• _Task goal_:
Return verbatim everything from the first line through the line that contains "return [W.p(Z1(k, *q_), v)", and stop there.

__________

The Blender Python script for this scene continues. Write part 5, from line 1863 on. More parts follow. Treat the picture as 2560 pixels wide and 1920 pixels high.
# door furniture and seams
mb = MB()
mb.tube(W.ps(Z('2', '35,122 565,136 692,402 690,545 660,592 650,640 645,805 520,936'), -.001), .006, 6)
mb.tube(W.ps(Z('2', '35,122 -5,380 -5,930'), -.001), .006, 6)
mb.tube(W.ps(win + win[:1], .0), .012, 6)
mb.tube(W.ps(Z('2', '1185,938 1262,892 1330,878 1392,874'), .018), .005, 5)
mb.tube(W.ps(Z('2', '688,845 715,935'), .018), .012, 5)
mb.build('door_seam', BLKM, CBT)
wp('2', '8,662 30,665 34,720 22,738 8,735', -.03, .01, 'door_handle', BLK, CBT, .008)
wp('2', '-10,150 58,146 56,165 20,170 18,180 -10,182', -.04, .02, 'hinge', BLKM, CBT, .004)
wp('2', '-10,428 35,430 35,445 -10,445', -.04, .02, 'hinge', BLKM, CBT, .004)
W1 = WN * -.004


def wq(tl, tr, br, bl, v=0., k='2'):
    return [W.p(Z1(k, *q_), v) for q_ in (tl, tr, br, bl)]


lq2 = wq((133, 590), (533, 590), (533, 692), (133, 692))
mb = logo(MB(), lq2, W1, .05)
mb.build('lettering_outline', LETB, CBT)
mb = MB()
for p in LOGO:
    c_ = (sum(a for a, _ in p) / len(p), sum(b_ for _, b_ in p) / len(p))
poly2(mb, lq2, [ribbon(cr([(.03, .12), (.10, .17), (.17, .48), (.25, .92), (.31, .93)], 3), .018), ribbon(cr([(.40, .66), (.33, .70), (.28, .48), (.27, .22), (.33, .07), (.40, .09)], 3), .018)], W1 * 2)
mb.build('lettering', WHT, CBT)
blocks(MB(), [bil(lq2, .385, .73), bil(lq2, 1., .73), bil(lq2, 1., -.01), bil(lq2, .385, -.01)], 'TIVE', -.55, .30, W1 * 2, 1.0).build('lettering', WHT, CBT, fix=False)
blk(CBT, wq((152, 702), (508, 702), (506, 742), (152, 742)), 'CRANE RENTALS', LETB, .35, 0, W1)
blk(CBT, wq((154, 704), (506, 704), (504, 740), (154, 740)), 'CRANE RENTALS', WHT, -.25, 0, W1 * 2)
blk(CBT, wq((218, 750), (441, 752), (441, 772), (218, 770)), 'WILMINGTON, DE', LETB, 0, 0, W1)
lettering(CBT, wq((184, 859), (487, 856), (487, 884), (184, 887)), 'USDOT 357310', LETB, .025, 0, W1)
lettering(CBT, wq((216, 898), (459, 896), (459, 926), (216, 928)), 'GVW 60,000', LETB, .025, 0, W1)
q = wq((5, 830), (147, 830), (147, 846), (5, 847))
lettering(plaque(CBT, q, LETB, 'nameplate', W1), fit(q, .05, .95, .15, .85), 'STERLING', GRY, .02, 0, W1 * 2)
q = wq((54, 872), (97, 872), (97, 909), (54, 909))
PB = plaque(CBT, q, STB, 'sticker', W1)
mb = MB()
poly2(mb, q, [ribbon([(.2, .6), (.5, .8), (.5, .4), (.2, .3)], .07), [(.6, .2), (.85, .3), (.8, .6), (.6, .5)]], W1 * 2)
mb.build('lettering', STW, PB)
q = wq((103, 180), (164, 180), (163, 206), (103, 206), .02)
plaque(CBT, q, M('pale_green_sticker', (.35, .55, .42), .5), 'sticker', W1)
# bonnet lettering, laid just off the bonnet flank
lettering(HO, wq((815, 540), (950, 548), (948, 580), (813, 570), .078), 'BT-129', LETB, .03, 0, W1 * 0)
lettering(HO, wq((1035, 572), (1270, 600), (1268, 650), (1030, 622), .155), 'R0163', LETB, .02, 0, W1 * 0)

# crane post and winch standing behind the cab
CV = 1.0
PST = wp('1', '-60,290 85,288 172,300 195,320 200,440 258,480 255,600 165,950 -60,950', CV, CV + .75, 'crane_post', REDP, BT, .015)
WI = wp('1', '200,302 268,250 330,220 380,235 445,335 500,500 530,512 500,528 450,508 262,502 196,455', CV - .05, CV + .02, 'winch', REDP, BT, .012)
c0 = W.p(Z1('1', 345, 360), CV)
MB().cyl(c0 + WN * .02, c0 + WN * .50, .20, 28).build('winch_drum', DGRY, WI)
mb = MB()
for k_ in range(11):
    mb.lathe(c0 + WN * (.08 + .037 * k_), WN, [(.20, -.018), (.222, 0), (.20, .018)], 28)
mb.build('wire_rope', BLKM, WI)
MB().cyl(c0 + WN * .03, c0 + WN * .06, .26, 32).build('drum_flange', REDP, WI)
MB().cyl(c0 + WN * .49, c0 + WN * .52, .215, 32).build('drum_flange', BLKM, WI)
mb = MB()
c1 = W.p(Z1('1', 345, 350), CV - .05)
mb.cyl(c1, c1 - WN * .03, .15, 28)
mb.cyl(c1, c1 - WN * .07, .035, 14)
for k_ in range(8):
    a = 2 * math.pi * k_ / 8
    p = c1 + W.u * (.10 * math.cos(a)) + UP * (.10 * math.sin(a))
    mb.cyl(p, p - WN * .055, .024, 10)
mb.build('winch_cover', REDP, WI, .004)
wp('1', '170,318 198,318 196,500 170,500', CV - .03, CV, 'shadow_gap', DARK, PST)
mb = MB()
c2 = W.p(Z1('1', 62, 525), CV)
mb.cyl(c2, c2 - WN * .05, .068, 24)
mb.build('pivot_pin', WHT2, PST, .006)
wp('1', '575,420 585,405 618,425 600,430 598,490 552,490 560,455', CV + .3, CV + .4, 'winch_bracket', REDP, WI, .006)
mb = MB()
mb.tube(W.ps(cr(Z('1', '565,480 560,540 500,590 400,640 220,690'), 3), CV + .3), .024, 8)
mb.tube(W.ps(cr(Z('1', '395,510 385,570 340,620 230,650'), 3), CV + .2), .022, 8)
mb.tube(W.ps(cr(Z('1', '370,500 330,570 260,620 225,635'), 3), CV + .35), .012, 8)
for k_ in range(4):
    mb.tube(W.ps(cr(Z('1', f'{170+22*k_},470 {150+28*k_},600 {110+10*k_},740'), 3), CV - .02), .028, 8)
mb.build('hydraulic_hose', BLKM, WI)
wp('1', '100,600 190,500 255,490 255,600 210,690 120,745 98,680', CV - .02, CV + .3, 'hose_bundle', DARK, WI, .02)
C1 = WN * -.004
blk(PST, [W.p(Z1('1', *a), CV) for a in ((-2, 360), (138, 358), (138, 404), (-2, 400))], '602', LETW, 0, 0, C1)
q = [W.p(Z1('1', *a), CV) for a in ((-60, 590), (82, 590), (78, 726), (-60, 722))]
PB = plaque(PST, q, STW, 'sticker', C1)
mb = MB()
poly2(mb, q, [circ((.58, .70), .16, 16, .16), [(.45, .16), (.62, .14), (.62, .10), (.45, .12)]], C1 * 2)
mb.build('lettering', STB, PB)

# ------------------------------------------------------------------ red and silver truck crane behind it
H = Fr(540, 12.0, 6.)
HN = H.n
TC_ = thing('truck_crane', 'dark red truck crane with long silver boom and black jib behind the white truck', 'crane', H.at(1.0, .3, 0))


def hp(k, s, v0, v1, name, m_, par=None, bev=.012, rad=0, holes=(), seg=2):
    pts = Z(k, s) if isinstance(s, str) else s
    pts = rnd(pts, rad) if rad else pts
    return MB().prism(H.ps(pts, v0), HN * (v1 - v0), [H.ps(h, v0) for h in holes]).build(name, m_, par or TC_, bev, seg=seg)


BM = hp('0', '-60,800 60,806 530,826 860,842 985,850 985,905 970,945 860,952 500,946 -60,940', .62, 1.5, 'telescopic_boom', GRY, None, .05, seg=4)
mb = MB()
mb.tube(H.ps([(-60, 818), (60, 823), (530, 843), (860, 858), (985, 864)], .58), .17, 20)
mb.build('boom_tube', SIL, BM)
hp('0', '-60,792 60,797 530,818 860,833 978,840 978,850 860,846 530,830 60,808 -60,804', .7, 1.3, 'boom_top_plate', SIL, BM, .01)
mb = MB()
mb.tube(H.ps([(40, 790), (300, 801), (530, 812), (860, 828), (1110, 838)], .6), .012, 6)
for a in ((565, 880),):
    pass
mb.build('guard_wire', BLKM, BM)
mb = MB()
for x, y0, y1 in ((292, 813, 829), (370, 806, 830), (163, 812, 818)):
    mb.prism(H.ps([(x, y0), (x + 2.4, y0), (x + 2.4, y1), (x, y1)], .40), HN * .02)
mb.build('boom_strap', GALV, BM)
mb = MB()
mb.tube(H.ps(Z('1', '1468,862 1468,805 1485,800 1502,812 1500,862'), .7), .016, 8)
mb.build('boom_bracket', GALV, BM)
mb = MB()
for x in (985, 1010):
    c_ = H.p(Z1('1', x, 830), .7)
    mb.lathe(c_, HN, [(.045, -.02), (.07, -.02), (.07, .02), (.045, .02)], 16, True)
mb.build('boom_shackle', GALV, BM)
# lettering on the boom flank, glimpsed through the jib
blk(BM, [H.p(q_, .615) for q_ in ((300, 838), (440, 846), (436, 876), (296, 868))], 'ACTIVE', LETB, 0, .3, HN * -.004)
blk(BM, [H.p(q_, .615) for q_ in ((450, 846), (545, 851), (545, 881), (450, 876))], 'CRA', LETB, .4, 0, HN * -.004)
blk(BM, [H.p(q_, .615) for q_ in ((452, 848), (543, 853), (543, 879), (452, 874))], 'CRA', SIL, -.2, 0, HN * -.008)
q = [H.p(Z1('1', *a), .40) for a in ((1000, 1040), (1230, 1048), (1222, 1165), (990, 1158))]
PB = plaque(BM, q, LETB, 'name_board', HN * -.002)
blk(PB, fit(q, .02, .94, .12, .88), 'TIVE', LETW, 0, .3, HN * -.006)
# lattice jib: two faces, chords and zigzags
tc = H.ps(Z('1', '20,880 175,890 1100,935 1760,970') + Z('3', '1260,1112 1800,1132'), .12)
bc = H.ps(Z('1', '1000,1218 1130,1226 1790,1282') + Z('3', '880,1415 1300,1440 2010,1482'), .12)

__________

• _The answer_:
The Blender Python script for this scene continues. Write part 5, from line 1863 on. More parts follow. Treat the picture as 2560 pixels wide and 1920 pixels high.
# door furniture and seams
mb = MB()
mb.tube(W.ps(Z('2', '35,122 565,136 692,402 690,545 660,592 650,640 645,805 520,936'), -.001), .006, 6)
mb.tube(W.ps(Z('2', '35,122 -5,380 -5,930'), -.001), .006, 6)
mb.tube(W.ps(win + win[:1], .0), .012, 6)
mb.tube(W.ps(Z('2', '1185,938 1262,892 1330,878 1392,874'), .018), .005, 5)
mb.tube(W.ps(Z('2', '688,845 715,935'), .018), .012, 5)
mb.build('door_seam', BLKM, CBT)
wp('2', '8,662 30,665 34,720 22,738 8,735', -.03, .01, 'door_handle', BLK, CBT, .008)
wp('2', '-10,150 58,146 56,165 20,170 18,180 -10,182', -.04, .02, 'hinge', BLKM, CBT, .004)
wp('2', '-10,428 35,430 35,445 -10,445', -.04, .02, 'hinge', BLKM, CBT, .004)
W1 = WN * -.004


def wq(tl, tr, br, bl, v=0., k='2'):
    return [W.p(Z1(k, *q_), v) for q_ in (tl, tr, br, bl)]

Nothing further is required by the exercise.